Industry executives say land inflation has significantly outpaced construction cost increases, pushing up project costs. However, they contend that delays in approvals, land-use conversions, registrations and other regulatory processes continue to be the primary constraint on housing supply and urban development.

“The larger challenge today is not construction capability or even land availability. Land is available at a price, but the biggest constraint continues to be approvals and transaction-related processes associated with land,” said Murali Malayappan, Chairman and Managing Director of Shriram Properties.

He pointed to multiple layers of approvals, including B Khata-to-A Khata conversions, land-use changes, registrations and other compliance requirements. “These delays impact not just developers and project timelines, but also the pace of urban development in Bengaluru,” he said.

Malayappan added that construction cost inflation has remained relatively modest compared with the sharp rise in land prices across Bengaluru over the past few years.

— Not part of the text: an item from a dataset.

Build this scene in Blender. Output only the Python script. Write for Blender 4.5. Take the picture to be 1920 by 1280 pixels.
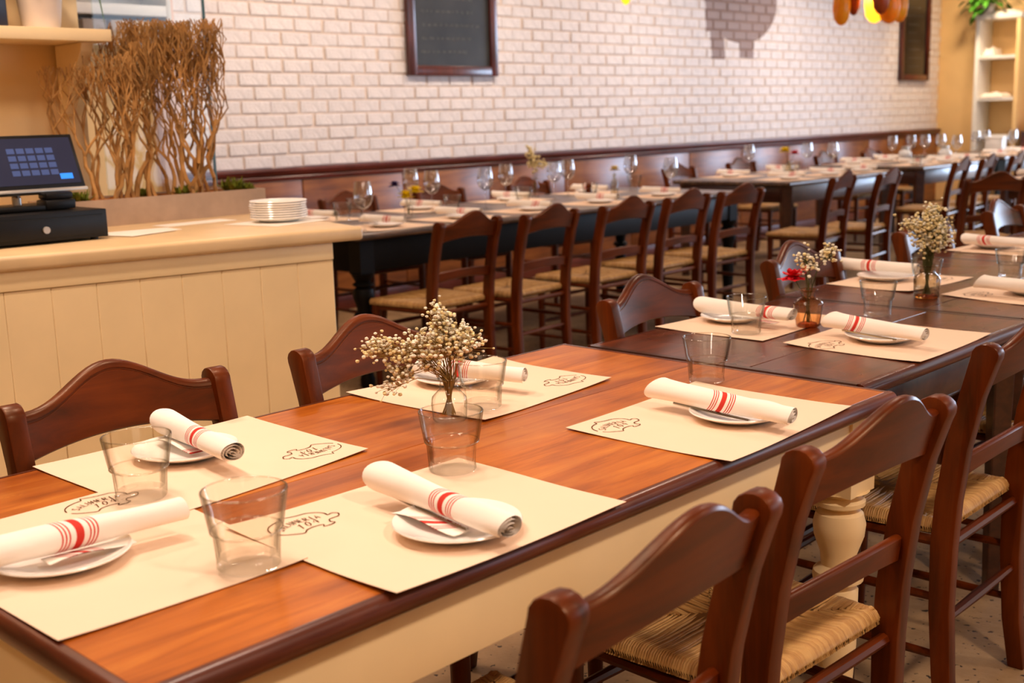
import bpy, bmesh, math, random
from mathutils import Vector, Matrix
from math import sin, cos, pi, radians

scene = bpy.context.scene
for o in list(bpy.data.objects):
    bpy.data.objects.remove(o)
COL = scene.collection
random.seed(7)

# ------------------------------------------------------------------ camera
CAM = Vector((0.0, 0.0, 1.33))
yaw, pitch, roll = radians(43.801), radians(10.785), radians(-1.602)
fwd = Vector((-sin(yaw)*cos(pitch), cos(yaw)*cos(pitch), -sin(pitch)))
rt = Vector((cos(yaw), sin(yaw), 0))
upv = rt.cross(fwd)
r2 = cos(roll)*rt + sin(roll)*upv
u2 = -sin(roll)*rt + cos(roll)*upv
cam = bpy.data.cameras.new('camera')
cam.sensor_width = 36.0
cam.lens = 2201.8/1920*36.0
cam.clip_start = 0.05
cam.clip_end = 100
cam.dof.use_dof = True
cam.dof.focus_distance = 2.25
cam.dof.aperture_fstop = 5.0
camo = bpy.data.objects.new('camera', cam)
COL.objects.link(camo)
m = Matrix.Identity(4)
for i in range(3):
    m[i][0] = r2[i]; m[i][1] = u2[i]; m[i][2] = -fwd[i]; m[i][3] = CAM[i]
camo.matrix_world = m
scene.camera = camo

# ------------------------------------------------------------------ world, light, exposure
scene.view_settings.view_transform = 'Standard'
scene.view_settings.look = 'None'
scene.view_settings.exposure = 0.0
scene.view_settings.gamma = 1.0
scene.view_settings.use_curve_mapping = False
try:
    scene.cycles.use_denoising = True
    scene.cycles.max_bounces = 10
    scene.cycles.transparent_max_bounces = 24
    scene.cycles.caustics_reflective = False
    scene.cycles.caustics_refractive = False
    scene.cycles.sample_clamp_indirect = 6.0
except Exception:
    pass
w = bpy.data.worlds.new('daylight_sky')
scene.world = w
w.use_nodes = True
w.node_tree.nodes['Background'].inputs['Color'].default_value = (0.55, 0.72, 1.0, 1)
w.node_tree.nodes['Background'].inputs['Strength'].default_value = 1.5


def area(name, loc, target, size, power, color, size_y=None, spread=180):
    l = bpy.data.lights.new(name, 'AREA')
    l.energy = power; l.color = color
    if size_y:
        l.shape = 'RECTANGLE'; l.size = size; l.size_y = size_y
    else:
        l.shape = 'DISK'; l.size = size
    l.spread = radians(spread)
    o = bpy.data.objects.new(name, l)
    o.location = loc
    d = Vector(target)-Vector(loc)
    o.rotation_euler = d.to_track_quat('-Z', 'Y').to_euler()
    COL.objects.link(o)
    return o


WARM = (1.0, 0.77, 0.62)
CEIL = 3.1
# ceiling lamps above the tables and the counter
for k, (x, y, p) in enumerate([(-1.95, 1.85, 6.5), (-1.15, 0.75, 4.0), (1.0, 1.2, 27), (-2.2, 4.3, 10), (0.9, 3.8, 9),
                               (-2.1, 0.9, 9), (-3.3, 1.3, 11), (-4.9, 3.6, 7), (-5.2, 5.6, 8), (-5.2, 8.2, 9), (-5.3, 11.0, 10),
                               (-5.0, 13.2, 13), (-2.4, 7.5, 8), (-1.0, -1.0, 6)]):
    area('ceiling_lamp', (x, y, CEIL-0.06), (x, y, 0), 0.32, p*2.0, WARM, spread=150)
# added fill light standing in for soft ceiling bounce near the camera
area('front_fill_light', (1.2, -0.6, CEIL-0.06), (1.0, -0.4, 0), 1.6, 16, (1.0, 0.80, 0.60))
# added fill lights brightening the brick wall, and a far corner lamp
for y, p, c in ((4.6, 12, (1.0, 0.80, 0.62)), (6.6, 11, (1.0, 0.80, 0.62)), (8.8, 8, (1.0, 0.83, 0.68)), (11.2, 5, (1.0, 0.83, 0.68))):
    area('brick_fill_light', (-5.3, y, CEIL-0.06), (-6.7, y, 1.7), 0.25, p, c, spread=130)
area('corner_lamp', (-5.9, 13.9, CEIL-0.06), (-5.9, 15.0, 1.2), 0.25, 16, (1.0, 0.74, 0.48), spread=130)
# daylight from the shop windows at the far end and on the right side
area('window_daylight', (-1.0, 19.2, 1.68), (-1.0, 10, 1.2), 6.0, 760, (0.58, 0.74, 1.0), 2.4)
area('side_window_daylight', (4.7, 9.55, 1.75), (-6, 10.0, 1.4), 6.0, 80, (0.72, 0.84, 1.0), 2.2)

# ------------------------------------------------------------------ node helpers


def lin(c):
    def f(v):
        v /= 255.0
        return v/12.92 if v <= 0.04045 else ((v+0.055)/1.055)**2.4
    return (f(c[0]), f(c[1]), f(c[2]), 1.0)


def newmat(name):
    m = bpy.data.materials.new(name)
    m.use_nodes = True
    nt = m.node_tree
    b = nt.nodes['Principled BSDF']
    return m, nt, b


def N(nt, typ, **kw):
    n = nt.nodes.new(typ)
    for k, v in kw.items():
        if k in n.inputs.keys() if hasattr(n.inputs, 'keys') else False:
            n.inputs[k].default_value = v
        else:
            setattr(n, k, v)
    return n


def ramp(nt, stops):
    n = nt.nodes.new('ShaderNodeValToRGB')
    e = n.color_ramp.elements
    e[0].position, e[0].color = stops[0]
    e[1].position, e[1].color = stops[-1]
    for p, c in stops[1:-1]:
        x = e.new(p); x.color = c
    return n


def plain(name, c, rough=0.5, spec=0.5, metal=0.0, var=0.06, scale=12, bump=0.0, bscale=60, emit=None, coat=0):
    m, nt, b = newmat(name)
    col = lin(c)
    tc = N(nt, 'ShaderNodeTexCoord')
    nz = nt.nodes.new('ShaderNodeTexNoise')
    nz.inputs['Scale'].default_value = scale
    nz.inputs['Detail'].default_value = 4
    nt.links.new(tc.outputs['Object'], nz.inputs['Vector'])
    lo = tuple(max(0, v*(1-var*1.6)) for v in col[:3])+(1,)
    hi = tuple(min(1, v*(1+var*1.6)) for v in col[:3])+(1,)
    r = ramp(nt, [(0.3, lo), (0.7, hi)])
    nt.links.new(nz.outputs['Fac'], r.inputs['Fac'])
    nt.links.new(r.outputs['Color'], b.inputs['Base Color'])
    b.inputs['Roughness'].default_value = rough
    b.inputs['Specular IOR Level'].default_value = spec
    b.inputs['Metallic'].default_value = metal
    b.inputs['Coat Weight'].default_value = coat
    if bump:
        n2 = nt.nodes.new('ShaderNodeTexNoise')
        n2.inputs['Scale'].default_value = bscale
        n2.inputs['Detail'].default_value = 5
        nt.links.new(tc.outputs['Object'], n2.inputs['Vector'])
        bp = nt.nodes.new('ShaderNodeBump')
        bp.inputs['Strength'].default_value = bump
        bp.inputs['Distance'].default_value = 0.01
        nt.links.new(n2.outputs['Fac'], bp.inputs['Height'])
        nt.links.new(bp.outputs['Normal'], b.inputs['Normal'])
    if emit:
        b.inputs['Emission Color'].default_value = lin(emit[0])
        b.inputs['Emission Strength'].default_value = emit[1]
    return m


def wood(name, dark, mid, light, rough=0.32, axis=1, scuff=0.0, coat=0.2, gs=1.0, spec=0.5, tint=(1, 1, 1)):
    """wood with grain along a local axis"""
    m, nt, b = newmat(name)
    tc = N(nt, 'ShaderNodeTexCoord')
    oi = nt.nodes.new('ShaderNodeObjectInfo')
    add = nt.nodes.new('ShaderNodeVectorMath'); add.operation = 'ADD'
    sc = nt.nodes.new('ShaderNodeVectorMath'); sc.operation = 'SCALE'
    cmb = nt.nodes.new('ShaderNodeCombineXYZ')
    for i in range(3):
        nt.links.new(oi.outputs['Random'], cmb.inputs[i])
    nt.links.new(cmb.outputs[0], sc.inputs[0]); sc.inputs['Scale'].default_value = 7.0
    nt.links.new(tc.outputs['Object'], add.inputs[0]); nt.links.new(sc.outputs[0], add.inputs[1])
    mp = nt.nodes.new('ShaderNodeMapping')
    s = [14*gs, 14*gs, 14*gs]; s[axis] = 1.3*gs
    mp.inputs['Scale'].default_value = s
    nt.links.new(add.outputs[0], mp.inputs['Vector'])
    nz = nt.nodes.new('ShaderNodeTexNoise')
    nz.inputs['Scale'].default_value = 2.2; nz.inputs['Detail'].default_value = 8
    nz.inputs['Roughness'].default_value = 0.62; nz.inputs['Distortion'].default_value = 0.6
    nt.links.new(mp.outputs[0], nz.inputs['Vector'])
    r = ramp(nt, [(0.30, lin(dark)), (0.5, lin(mid)), (0.72, lin(light))])
    nt.links.new(nz.outputs['Fac'], r.inputs['Fac'])
    # broad patches of darker stain and worn spots
    n2 = nt.nodes.new('ShaderNodeTexNoise')
    n2.inputs['Scale'].default_value = 3.2; n2.inputs['Detail'].default_value = 3
    nt.links.new(add.outputs[0], n2.inputs['Vector'])
    r2_ = ramp(nt, [(0.36, (0.58, 0.42, 0.34, 1)), (0.62, (1.06, 1.03, 1.0, 1))])
    nt.links.new(n2.outputs['Fac'], r2_.inputs['Fac'])
    mx = nt.nodes.new('ShaderNodeMixRGB'); mx.blend_type = 'MULTIPLY'; mx.inputs[0].default_value = 0.75
    nt.links.new(r.outputs[0], mx.inputs[1]); nt.links.new(r2_.outputs[0], mx.inputs[2])
    out = mx.outputs[0]
    rr = nt.nodes.new('ShaderNodeMapRange')
    rr.inputs['To Min'].default_value = rough*0.75; rr.inputs['To Max'].default_value = rough*1.35
    nt.links.new(n2.outputs['Fac'], rr.inputs['Value'])
    if scuff > 0:
        mp2 = nt.nodes.new('ShaderNodeMapping')
        s2 = [60, 60, 60]; s2[axis] = 14
        mp2.inputs['Scale'].default_value = s2
        nt.links.new(add.outputs[0], mp2.inputs['Vector'])
        n3 = nt.nodes.new('ShaderNodeTexNoise')
        n3.inputs['Scale'].default_value = 1.0; n3.inputs['Detail'].default_value = 6; n3.inputs['Roughness'].default_value = 0.7
        nt.links.new(mp2.outputs[0], n3.inputs['Vector'])
        r3 = ramp(nt, [(0.64, (0, 0, 0, 1)), (0.71, (1, 1, 1, 1))])
        nt.links.new(n3.outputs['Fac'], r3.inputs['Fac'])
        n4 = nt.nodes.new('ShaderNodeTexNoise'); n4.inputs['Scale'].default_value = 5.0
        nt.links.new(add.outputs[0], n4.inputs['Vector'])
        r4 = ramp(nt, [(0.5, (0, 0, 0, 1)), (0.6, (scuff, scuff, scuff, 1))])
        nt.links.new(n4.outputs['Fac'], r4.inputs['Fac'])
        mu = nt.nodes.new('ShaderNodeMath'); mu.operation = 'MULTIPLY'
        nt.links.new(r3.outputs[0], mu.inputs[0]); nt.links.new(r4.outputs[0], mu.inputs[1])
        mx2 = nt.nodes.new('ShaderNodeMixRGB')
        nt.links.new(mu.outputs[0], mx2.inputs[0]); nt.links.new(out, mx2.inputs[1])
        mx2.inputs[2].default_value = lin((min(255, light[0]+45), min(255, light[1]+50), min(255, light[2]+45)))
        out = mx2.outputs[0]
    nt.links.new(out, b.inputs['Base Color'])
    nt.links.new(rr.outputs[0], b.inputs['Roughness'])
    b.inputs['Specular IOR Level'].default_value = spec
    b.inputs['Specular Tint'].default_value = tuple(tint)+(1,)
    b.inputs['Coat Weight'].default_value = coat
    b.inputs['Coat Roughness'].default_value = 0.18
    bp = nt.nodes.new('ShaderNodeBump')
    bp.inputs['Strength'].default_value = 0.12; bp.inputs['Distance'].default_value = 0.002
    nt.links.new(nz.outputs['Fac'], bp.inputs['Height'])
    nt.links.new(bp.outputs['Normal'], b.inputs['Normal'])
    return m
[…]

According to Sridhar Volesari, Vice President-Business Development at Concorde, between 25 per cent and 40 per cent of recent apartment price increases can be attributed directly or indirectly to higher land costs, with the balance coming from construction inflation, financing expenses, compliance costs, amenities and margin protection.

While approvals and construction remain important, Volesari said the bigger challenge is increasingly the availability of clean, contiguous and well-located land at prices that still allow developers to offer a viable end product. “The next phase of growth will depend on disciplined land acquisition, infrastructure delivery and realistic pricing,” he said.

Mayank Saksena, MD and CEO, Land Services at ANAROCK Group, said approval and regulatory expenses account for a significant share of project economics, often adding a mid-single-digit to low-teens percentage to overall development costs. The burden increases further when delays, holding costs, and compliance-related friction are factored in.
“Land attracts the most attention, but permission delays, conversion charges, stamp duty, registration fees, and compliance procedures all add up,” Saksena said. Combined, these costs can significantly increase the final ticket size paid by homebuyers.

As comparisons with overseas markets gain traction online, Saksena said affordability perceptions are often shaped by differences in mortgage structures, currency movements and product availability. “In cities such as London and Dubai, homes can appear more affordable because of these factors,” he said.

In Bengaluru, however, affordability is being squeezed by a combination of high land costs, statutory levies, slow approvals, financing expenses and limited supply in well-connected locations.

Developers agree that faster approvals could ease some of these pressures. Quicker clearances would reduce holding costs, improve project feasibility, and bring new supply to market faster. While that could help moderate price increases, industry players argue that meaningful improvements in affordability will require a broader combination of regulatory reforms, improved land availability and more efficient urban planning.